**To be done**
Stop after the line with "cam_d.dof.aperture_fstop = 3.4": repeat exactly every line before it, beginning with the first, and that line itself.
— start Material provided —
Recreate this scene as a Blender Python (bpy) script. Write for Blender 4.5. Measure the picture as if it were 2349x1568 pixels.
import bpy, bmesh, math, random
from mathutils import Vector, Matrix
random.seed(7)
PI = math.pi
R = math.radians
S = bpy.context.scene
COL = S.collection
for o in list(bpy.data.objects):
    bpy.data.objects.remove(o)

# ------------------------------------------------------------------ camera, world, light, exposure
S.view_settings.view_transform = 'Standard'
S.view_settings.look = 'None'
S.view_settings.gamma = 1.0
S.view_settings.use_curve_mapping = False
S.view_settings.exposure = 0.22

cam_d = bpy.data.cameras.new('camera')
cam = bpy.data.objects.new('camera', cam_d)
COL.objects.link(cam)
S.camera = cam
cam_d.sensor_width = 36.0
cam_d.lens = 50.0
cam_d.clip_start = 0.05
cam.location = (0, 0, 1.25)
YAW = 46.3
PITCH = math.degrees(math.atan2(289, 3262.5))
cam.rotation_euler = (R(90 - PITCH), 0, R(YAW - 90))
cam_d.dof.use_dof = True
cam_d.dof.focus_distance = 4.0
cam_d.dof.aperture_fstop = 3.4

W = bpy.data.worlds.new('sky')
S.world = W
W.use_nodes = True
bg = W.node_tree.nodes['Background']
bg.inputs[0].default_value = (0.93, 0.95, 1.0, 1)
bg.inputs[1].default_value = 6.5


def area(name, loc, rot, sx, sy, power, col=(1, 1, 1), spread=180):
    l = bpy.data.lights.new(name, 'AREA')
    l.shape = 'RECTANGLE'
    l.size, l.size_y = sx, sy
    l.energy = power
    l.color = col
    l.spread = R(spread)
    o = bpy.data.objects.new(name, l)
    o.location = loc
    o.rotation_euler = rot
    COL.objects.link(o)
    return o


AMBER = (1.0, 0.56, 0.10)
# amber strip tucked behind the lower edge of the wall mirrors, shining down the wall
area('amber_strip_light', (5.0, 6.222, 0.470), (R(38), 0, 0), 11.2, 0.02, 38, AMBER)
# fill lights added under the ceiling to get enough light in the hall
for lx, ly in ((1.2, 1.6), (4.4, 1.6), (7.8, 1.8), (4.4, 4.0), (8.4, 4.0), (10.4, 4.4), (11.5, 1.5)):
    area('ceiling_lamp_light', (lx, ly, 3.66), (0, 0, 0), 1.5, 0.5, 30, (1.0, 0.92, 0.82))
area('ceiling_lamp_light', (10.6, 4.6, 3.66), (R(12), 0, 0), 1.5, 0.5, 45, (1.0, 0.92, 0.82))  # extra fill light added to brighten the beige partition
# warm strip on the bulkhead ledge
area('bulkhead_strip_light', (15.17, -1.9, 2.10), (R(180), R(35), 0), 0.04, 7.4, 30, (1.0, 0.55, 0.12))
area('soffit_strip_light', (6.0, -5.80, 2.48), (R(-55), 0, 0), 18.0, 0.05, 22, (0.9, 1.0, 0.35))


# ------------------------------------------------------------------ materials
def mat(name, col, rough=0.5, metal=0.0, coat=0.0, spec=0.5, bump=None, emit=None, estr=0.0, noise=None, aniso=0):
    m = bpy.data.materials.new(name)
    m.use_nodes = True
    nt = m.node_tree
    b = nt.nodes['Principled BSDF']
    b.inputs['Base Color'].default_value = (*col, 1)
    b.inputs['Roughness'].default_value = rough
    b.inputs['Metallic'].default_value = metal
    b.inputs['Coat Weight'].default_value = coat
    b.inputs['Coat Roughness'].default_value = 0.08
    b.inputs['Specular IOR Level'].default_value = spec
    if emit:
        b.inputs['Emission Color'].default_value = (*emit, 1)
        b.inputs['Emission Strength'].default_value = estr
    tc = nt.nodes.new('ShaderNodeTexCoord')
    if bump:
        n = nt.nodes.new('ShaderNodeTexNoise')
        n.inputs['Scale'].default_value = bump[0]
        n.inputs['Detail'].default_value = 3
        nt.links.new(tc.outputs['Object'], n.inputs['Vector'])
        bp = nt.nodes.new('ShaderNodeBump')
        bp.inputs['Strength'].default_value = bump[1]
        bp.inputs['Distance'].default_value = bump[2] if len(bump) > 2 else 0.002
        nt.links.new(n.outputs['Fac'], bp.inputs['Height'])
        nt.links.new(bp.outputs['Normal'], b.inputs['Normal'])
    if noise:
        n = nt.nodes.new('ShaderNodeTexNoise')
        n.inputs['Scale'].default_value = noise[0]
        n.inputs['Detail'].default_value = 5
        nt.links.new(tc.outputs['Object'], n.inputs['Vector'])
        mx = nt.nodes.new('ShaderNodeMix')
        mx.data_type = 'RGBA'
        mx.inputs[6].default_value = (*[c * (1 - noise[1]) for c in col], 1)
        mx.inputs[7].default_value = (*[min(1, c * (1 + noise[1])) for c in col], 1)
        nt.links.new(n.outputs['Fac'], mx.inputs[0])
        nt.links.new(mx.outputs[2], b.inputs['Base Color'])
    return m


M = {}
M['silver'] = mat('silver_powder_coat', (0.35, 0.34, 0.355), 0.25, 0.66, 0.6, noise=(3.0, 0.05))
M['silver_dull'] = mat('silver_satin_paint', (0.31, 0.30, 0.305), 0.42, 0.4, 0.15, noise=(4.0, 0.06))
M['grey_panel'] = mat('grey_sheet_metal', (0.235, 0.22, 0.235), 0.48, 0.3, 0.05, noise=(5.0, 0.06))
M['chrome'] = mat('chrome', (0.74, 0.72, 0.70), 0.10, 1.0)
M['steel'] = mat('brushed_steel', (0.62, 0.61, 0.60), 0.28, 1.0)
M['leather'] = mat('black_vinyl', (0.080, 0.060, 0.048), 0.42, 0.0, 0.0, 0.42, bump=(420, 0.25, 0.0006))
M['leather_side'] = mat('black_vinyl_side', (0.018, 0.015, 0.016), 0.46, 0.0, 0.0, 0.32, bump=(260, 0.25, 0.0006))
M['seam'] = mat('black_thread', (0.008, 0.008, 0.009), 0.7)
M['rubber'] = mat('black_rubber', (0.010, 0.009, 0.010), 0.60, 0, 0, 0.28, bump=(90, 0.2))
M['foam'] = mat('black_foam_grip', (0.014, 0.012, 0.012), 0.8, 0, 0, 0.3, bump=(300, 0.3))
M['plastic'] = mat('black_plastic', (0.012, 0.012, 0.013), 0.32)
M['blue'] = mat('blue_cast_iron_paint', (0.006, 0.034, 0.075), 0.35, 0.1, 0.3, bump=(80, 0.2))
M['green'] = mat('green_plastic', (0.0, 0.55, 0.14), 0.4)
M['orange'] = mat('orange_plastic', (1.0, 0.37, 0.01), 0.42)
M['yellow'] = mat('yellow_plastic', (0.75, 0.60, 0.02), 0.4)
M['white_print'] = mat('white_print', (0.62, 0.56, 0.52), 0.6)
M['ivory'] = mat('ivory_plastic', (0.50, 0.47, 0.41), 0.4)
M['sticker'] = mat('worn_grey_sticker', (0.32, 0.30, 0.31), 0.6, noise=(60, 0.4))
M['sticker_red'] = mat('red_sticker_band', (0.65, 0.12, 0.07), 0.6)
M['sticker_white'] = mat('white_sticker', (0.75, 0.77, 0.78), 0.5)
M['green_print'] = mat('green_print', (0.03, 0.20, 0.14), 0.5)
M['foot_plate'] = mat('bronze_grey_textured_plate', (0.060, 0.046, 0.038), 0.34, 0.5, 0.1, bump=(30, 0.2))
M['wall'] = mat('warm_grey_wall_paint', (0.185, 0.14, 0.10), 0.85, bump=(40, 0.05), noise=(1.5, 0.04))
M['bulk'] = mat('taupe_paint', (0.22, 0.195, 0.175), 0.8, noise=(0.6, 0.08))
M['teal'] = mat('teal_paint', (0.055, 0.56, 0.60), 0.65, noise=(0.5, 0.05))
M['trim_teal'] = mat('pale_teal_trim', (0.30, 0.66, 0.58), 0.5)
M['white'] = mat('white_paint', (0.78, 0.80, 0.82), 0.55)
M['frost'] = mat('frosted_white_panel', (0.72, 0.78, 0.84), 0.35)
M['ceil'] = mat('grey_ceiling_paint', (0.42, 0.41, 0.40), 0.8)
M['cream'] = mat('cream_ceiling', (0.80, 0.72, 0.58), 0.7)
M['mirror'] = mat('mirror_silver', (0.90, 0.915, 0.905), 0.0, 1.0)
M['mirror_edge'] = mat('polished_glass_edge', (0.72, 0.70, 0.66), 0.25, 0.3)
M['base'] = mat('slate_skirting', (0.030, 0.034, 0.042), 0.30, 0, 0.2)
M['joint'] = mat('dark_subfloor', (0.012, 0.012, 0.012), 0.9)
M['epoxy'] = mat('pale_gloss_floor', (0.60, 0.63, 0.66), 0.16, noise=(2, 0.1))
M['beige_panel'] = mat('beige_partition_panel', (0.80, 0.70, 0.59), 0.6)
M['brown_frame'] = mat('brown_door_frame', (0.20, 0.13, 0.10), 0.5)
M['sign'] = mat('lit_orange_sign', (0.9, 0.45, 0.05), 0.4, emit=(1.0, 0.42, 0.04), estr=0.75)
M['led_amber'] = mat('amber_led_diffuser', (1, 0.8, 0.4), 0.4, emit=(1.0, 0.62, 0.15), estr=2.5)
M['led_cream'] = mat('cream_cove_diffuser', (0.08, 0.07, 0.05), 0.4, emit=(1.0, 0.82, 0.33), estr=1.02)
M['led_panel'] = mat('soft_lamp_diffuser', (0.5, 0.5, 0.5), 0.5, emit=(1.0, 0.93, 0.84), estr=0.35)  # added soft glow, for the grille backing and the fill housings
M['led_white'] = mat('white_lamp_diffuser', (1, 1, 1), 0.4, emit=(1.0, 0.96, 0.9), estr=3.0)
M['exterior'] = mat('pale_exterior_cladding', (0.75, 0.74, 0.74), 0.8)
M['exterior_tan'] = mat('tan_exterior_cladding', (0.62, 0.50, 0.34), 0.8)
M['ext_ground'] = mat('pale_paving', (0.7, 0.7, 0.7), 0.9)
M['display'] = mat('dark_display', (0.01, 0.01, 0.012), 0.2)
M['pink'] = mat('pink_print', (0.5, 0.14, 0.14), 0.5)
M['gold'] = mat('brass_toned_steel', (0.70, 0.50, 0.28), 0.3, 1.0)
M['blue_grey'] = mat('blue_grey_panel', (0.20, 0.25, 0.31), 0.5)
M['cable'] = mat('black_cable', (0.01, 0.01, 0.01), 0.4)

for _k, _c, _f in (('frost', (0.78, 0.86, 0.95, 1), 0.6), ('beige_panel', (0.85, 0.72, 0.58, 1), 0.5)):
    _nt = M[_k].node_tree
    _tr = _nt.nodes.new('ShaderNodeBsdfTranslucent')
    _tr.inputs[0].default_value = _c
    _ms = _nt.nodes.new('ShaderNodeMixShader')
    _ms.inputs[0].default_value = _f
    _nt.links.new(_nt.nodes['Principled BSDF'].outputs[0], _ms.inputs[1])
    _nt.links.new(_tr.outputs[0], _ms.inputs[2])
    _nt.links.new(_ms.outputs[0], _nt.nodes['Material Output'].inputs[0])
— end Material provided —
**Complete response**
Recreate this scene as a Blender Python (bpy) script. Write for Blender 4.5. Measure the picture as if it were 2349x1568 pixels.
import bpy, bmesh, math, random
from mathutils import Vector, Matrix
random.seed(7)
PI = math.pi
R = math.radians
S = bpy.context.scene
COL = S.collection
for o in list(bpy.data.objects):
    bpy.data.objects.remove(o)

# ------------------------------------------------------------------ camera, world, light, exposure
S.view_settings.view_transform = 'Standard'
S.view_settings.look = 'None'
S.view_settings.gamma = 1.0
S.view_settings.use_curve_mapping = False
S.view_settings.exposure = 0.22

cam_d = bpy.data.cameras.new('camera')
cam = bpy.data.objects.new('camera', cam_d)
COL.objects.link(cam)
S.camera = cam
cam_d.sensor_width = 36.0
cam_d.lens = 50.0
cam_d.clip_start = 0.05
cam.location = (0, 0, 1.25)
YAW = 46.3
PITCH = math.degrees(math.atan2(289, 3262.5))
cam.rotation_euler = (R(90 - PITCH), 0, R(YAW - 90))
cam_d.dof.use_dof = True
cam_d.dof.focus_distance = 4.0
cam_d.dof.aperture_fstop = 3.4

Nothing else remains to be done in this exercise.